ANAËLLE GRONDIN
LES NOUVEAUX USAGES ET MODES DE CONSOMMATION ONT POUSSÉ LES COMPAGNIES D’ASSURANCES À REPENSER LEURS OFFRES DE A À Z. LA PRINCIPALE DIFFICULTÉ EST DE PROPOSER UNE OFFRE AVEC PEU DE RECUL SUR LA SINISTRALITÉ.
Covoiturage, location de son appartement… Les start-up de l’économie du partage sont un défi de taille pour les compagnies d’assurances. « Les pratiques sont basées sur des unités très petites : une nuitée, une heure, un kilomètre. Notre métier est transformé », témoigne Thomas Ollivier, responsable de l’économie collaborative à la Maif, à la tête d’une équipe de douze personnes. Le sur-mesure est devenu indispensable. Un exemple :
le service de location de bateaux entre particuliers, SamBoat,
bénéficie grâce à l’assureur d’« une assurance à la journée contre tout dommage ».
AXA France a adopté la même approche. Son directeur marketing, digital et service clients, Antoine Denoix, confie : « Depuis deux ans, nous avons une petite équipe dédiée aux start-up et à l’économie collaborative. Il a fallu recruter des personnes externes pour travailler avec elles, car ce n’était pas naturel pour AXA France d’avoir un dialogue avec de toutes jeunes entreprises. » BlaBlaCar, spécialiste du covoiturage,
fait partie des plates-formes qui ont choisi cet assureur
. « Par défaut, les covoitureurs sont couverts par la responsabilité civile du conducteur, comme lorsque l’on roule avec un ami ou un voisin. Or il y avait des besoins spécifiques en termes de garantie », souligne Gwenaël Moy, responsable de l’assurance chez BlaBlaCar. « On s’est par exemple aperçu qu’il y avait un problème en cas d’immobilisation du véhicule : les assureurs prenaient en charge le conducteur mais parfois pas les passagers. AXA nous a aidés à résoudre cela avec une assurance qui garantit l’arrivée à destination de tous les passagers en cas d’accident. »
Des propositions adaptées au fil de l’eau
De son côté,
Drivy, service de location de voitures entre particuliers
, a été l’un des premiers acteurs de l’économie collaborative à travailler avec Allianz. « Les voitures sont assurées à l’année par des particuliers.

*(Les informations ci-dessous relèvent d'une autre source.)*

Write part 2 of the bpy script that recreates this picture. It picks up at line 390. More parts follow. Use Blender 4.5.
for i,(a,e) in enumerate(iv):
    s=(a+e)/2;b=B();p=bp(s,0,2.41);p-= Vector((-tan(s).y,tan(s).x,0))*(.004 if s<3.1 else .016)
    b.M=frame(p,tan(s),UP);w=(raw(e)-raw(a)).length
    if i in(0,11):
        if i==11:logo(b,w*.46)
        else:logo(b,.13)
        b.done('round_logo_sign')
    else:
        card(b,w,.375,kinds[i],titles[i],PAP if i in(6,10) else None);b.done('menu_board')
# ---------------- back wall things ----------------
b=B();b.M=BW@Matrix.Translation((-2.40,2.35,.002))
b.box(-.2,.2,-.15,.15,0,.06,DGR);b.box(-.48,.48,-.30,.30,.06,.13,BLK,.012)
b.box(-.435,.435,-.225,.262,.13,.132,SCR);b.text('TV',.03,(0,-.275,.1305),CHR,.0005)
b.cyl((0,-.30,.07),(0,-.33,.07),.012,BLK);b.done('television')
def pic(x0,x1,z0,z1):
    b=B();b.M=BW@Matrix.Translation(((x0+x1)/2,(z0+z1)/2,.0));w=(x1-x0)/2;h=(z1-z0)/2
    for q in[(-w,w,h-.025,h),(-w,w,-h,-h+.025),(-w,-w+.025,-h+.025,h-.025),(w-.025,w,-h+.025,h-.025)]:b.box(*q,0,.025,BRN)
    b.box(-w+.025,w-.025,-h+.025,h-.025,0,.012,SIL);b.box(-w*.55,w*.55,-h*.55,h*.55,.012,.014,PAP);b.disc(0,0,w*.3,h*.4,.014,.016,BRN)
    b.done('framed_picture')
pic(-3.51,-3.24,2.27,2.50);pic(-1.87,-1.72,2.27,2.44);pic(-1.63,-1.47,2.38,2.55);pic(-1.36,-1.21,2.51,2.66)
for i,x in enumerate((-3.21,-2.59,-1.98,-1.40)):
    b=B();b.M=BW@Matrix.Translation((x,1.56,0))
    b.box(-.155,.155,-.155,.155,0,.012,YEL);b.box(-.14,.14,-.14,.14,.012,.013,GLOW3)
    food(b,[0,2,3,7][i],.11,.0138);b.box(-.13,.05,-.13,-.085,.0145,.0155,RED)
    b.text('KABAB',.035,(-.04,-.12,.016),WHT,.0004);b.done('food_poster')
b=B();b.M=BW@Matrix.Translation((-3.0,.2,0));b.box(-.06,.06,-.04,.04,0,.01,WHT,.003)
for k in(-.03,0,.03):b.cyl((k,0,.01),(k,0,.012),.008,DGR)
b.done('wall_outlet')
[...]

Pour une location sur Drivy, il faut remettre une assurance dessus. Ecrire un contrat qui dit “cette assurance vient remplacer une assurance existante”, ça n’existait pas ailleurs », souligne Pierre Beret, directeur risque et assurance de la start-up. La principale difficulté pour les assureurs est de devoir réfléchir à une offre avec très peu de recul sur la sinistralité et peu de données au départ. La route vers le contrat idéal peut parfois être longue, les plates-formes de l’économie collaborative évoluant à vive allure. Des points sont organisés régulièrement entre jeunes pousses et assureurs pour affiner les garanties.
« C’est important de comprendre ces nouveaux risques. Quand les comportements changent, on doit s’adapter », commente Virginie Fauvel, membre du comité exécutif d’Allianz France chargée du digital et du market management. L’assureur, qui s’appuie sur une dizaine de personnes pour répondre à ces nouveaux besoins, se trouve aussi derrière les garanties proposées par Cityscoot, service de location de scooters électriques en libre accès. Là encore, tout a été repensé de A à Z. « Nous avons, par exemple, recommandé de brider les vitesses ou de ne plus pouvoir utiliser le service à partir d’une certaine heure », indique Virginie Fauvel.
Antoine Denoix d’AXA France souligne « une logique de gagnant-gagnant » : « Nous apportons de la crédibilité, de la confiance à leur produit. Et, en retour, ces nouveaux usages nous font innover. » Néanmoins, ces partenariats ne représentent pas encore une part importante de l’activité des compagnies d’assurances. « Il n’y a pas de retour sur investissement » pour le moment, reconnaît Thomas Ollivier de la Maif. « Pour que ce type d’usage puisse devenir rentable pour un assureur, il faut énormément de volumes. Et, malgré l’essor de l’économie collaborative depuis trois ou quatre ans en France, ce n’est pas encore le cas. » Mais Virginie Fauvel est confiante : « C’est une activité qui va encore se développer fortement. » Désormais imprégnés de la culture de cette nouvelle économie, les assureurs se tiennent prêts.